Q-You brought into the family Mickey Chan right?
Yeah and I brought John, I was kind of lonely after a while and then ah, I said to John because we were still teaching there, “Do you want to learn vt?” “What the hell is that?” he said. I said “You can come visit my Sifu if you want.” So he went two times, he was like; “This compared to Karate, nothing exciting.” After a while, he said “How do you do this, this is amazing,” he said, and he paid attention and captured the essence. After a year later, he said “Doug, thank you so much,” He never called me Sihing, because we were close like this (Holds up two fingers together) he said “This is so different, every move, Karate is going to lose” I said “Yeah, you have to catch it, you have to know the essence of it, you cannot make it pleasant, you have to do it.” Because all the things that I did, John could not do.

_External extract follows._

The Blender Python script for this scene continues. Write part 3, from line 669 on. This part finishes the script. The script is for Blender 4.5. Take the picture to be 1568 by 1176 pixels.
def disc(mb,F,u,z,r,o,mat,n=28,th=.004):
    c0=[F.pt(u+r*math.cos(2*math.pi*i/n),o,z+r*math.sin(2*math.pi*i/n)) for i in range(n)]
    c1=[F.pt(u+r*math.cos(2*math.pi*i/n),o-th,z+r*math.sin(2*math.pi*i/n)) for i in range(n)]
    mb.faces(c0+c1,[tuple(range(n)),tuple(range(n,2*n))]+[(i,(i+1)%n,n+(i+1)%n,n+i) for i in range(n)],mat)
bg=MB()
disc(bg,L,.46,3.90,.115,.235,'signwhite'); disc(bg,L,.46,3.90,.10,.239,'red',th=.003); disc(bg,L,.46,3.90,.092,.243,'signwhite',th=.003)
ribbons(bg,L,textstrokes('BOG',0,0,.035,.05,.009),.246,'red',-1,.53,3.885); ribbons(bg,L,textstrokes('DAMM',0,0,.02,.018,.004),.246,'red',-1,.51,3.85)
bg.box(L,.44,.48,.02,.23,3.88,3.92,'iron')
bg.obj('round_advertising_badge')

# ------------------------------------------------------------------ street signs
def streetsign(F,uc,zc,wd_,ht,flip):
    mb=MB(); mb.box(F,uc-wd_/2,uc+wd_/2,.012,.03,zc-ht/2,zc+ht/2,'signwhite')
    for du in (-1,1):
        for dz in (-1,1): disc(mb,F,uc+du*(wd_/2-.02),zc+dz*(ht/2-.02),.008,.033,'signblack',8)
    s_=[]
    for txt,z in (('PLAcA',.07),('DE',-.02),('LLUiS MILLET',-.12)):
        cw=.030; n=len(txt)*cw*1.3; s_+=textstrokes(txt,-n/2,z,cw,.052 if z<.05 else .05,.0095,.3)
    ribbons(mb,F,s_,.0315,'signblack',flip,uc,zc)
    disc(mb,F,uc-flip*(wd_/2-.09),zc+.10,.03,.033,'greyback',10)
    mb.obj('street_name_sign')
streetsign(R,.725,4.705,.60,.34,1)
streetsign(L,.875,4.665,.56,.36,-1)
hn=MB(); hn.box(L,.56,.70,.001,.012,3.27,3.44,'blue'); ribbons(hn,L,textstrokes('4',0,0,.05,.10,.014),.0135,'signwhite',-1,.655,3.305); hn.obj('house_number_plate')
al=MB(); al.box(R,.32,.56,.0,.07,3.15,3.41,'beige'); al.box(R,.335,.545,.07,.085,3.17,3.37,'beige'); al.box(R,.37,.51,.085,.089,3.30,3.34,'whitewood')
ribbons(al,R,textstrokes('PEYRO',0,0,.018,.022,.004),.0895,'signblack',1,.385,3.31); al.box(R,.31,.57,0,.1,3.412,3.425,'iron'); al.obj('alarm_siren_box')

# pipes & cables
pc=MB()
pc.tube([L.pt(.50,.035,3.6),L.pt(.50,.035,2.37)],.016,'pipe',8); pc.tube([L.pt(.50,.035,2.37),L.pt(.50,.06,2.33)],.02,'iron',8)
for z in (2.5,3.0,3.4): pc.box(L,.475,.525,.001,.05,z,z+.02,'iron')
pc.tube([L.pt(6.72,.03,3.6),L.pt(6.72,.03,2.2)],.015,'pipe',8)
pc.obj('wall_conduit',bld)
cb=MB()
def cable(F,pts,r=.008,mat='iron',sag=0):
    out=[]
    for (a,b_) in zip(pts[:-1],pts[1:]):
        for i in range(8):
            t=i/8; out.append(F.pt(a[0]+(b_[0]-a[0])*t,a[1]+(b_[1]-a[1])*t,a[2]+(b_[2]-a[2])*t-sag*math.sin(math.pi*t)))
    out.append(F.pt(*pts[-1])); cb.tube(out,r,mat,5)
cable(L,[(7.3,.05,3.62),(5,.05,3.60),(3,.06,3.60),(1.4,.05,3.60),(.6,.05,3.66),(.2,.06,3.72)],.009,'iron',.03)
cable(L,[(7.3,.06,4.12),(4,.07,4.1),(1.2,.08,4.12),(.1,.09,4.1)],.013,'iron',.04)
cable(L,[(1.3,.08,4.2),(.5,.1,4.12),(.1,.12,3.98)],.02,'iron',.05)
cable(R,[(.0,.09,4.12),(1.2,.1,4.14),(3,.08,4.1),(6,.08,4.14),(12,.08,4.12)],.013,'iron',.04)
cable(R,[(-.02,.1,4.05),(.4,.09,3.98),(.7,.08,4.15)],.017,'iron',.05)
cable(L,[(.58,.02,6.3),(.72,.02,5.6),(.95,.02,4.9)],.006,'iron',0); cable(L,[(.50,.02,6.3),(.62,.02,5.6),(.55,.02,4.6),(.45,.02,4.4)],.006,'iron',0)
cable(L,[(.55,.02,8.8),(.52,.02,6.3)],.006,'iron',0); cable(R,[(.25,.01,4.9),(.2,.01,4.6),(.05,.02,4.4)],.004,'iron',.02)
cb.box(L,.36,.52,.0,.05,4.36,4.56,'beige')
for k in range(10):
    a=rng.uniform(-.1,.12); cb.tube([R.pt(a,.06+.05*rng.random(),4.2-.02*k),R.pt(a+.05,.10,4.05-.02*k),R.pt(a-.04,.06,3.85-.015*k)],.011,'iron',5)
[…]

Inside all the other martial arts all the physical activity I could do, he could not do. So I had to show him everything, I had to translate everything for him, so then he begins to capture the essence.

Q-So John Didn’t know Chinese?
No, that’s why John and I were very close. It’s like, you lead me into vt, level one during the new year time, now all of a sudden, ah, how’d he put it, oh “This is life changing, now I help you train after 30 years, now all of a sudden you tell me something life changing, why didn’t you tell me this earlier.” I said “John, I am learning too, until I finish learning then I show you, if I don’t finish learning, what can I say to you?”

Q-When you were training with Moy Yat, did Mak Po ever come around when you were there?
He would show us things, he would talk, but he was not like you and Steve, he was a independent guy, he don’t associate with people that well. He would come over for dinner, on his birthday he would talk but there wasn’t anything I have not heard in vt, but its enhancing because it come from another Sibok, so just enhance, that’s all. That’s why when he talk about the same thing as Moy Yat, and then I see all the other vt Sifu and what they do, some a little change here and there, some real good feeling some not so good feeling, but again, that’s an individual development. The only thing is I worry about my own development, I don’t look at someone elses development, because this is how they encounter vt at that moment. I will encounter with my vt in my moment, his moment and my moment are two different things although the same system. That’s why it’s so funny, ya know, you all learn vt, your moment and my moment are so different and yet our vt is different so we try not to criticize each other, we don’t say you right or you wrong. Nothing to do with right or wrong, it’s just that moment you capture, that moment you got it that way, that’s all. And vt only require, protect your inner gate, number one. You don’t have to worry about things in the outer gate, number two. Center line must be protected number three. Technique must involve smartly in attack and defend in its simplest manner and make sure that in one move you be able to control two hands with one hand and don’t be.